One of the bands that unfortunately fell by the wayside was the Scottish group, Cocteau Twins. I’ll admit that I’m not the strongest authority on them, since I only have two of their albums, and one of them is sitting in Florida in a storage locker somewhere. I’ve tried to remedy this with many hours trawling YouTube, which has the added bonus of getting to see Liz Fraser sing. However, this lack of knowledge was still a large part of the reason why I wanted to study them. The music of theirs that I do own ranks among my absolute favorite; it contains some of the most disorienting and lovely sounds to come out of the Britain in the 1980s, a sea of reverb, layered guitars and sinuous bass, and, of course, Fraser’s voice, that incomparable instrument that is at once vulnerable and commanding, sweet and growling. So you only catch every tenth word she sings and at least half of them are in a language that’s probably not English. So what? Listening to Cocteau Twins is like watching an aurora, it’s about enjoying the colors and textures as they continually shift, rather than trying to assign any fixed shape or pattern. You can’t and you shouldn’t. This is music that requires to you just listen.

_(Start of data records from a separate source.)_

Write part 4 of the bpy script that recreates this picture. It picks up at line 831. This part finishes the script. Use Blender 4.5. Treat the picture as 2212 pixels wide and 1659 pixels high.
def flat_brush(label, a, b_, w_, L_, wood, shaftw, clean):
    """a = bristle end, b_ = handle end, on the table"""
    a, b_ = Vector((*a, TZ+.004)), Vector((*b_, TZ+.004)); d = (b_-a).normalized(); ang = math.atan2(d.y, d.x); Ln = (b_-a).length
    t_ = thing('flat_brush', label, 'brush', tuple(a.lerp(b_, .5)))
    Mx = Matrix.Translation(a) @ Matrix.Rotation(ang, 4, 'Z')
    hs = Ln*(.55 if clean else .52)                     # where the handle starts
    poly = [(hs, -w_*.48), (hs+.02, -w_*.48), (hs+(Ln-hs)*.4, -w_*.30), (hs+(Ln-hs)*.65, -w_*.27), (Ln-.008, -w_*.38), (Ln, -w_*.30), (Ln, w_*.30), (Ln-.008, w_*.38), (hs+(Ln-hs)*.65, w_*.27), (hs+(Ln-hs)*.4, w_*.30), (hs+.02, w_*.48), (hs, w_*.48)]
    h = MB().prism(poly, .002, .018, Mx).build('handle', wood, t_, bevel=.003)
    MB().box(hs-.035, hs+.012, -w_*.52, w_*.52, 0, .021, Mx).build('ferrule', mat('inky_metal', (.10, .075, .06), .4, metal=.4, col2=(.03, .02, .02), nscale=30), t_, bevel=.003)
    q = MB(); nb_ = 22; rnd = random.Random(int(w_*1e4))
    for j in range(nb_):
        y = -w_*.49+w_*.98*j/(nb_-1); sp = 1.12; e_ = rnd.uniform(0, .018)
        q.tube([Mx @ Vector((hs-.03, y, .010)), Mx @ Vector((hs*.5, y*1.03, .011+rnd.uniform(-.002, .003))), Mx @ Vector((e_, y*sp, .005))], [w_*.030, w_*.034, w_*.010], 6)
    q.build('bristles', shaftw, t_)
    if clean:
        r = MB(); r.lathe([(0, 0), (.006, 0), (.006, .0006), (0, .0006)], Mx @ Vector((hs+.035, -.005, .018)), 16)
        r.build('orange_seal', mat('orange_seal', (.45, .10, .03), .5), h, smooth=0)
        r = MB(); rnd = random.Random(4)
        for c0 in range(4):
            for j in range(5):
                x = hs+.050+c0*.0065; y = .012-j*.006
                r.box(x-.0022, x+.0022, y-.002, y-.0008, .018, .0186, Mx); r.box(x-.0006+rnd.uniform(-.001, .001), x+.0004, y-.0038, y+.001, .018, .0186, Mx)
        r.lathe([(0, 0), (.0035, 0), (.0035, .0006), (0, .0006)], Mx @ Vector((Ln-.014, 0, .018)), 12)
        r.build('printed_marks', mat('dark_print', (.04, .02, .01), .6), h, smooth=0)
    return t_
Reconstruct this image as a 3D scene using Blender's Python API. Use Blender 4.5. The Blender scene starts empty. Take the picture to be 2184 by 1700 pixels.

Of course, this was part of the reason why I couldn’t include them. They didn’t fit anywhere into the patterns or shapes I was trying to understand—at least, not in a way that I could fit into 20, 000 words. If 80s music is a bell curve, then Cocteau Twins are one of the ultimate outliers. Even if I never get to write about them, I still want to understand how they fit and why. But for now I suppose I’ll just listen.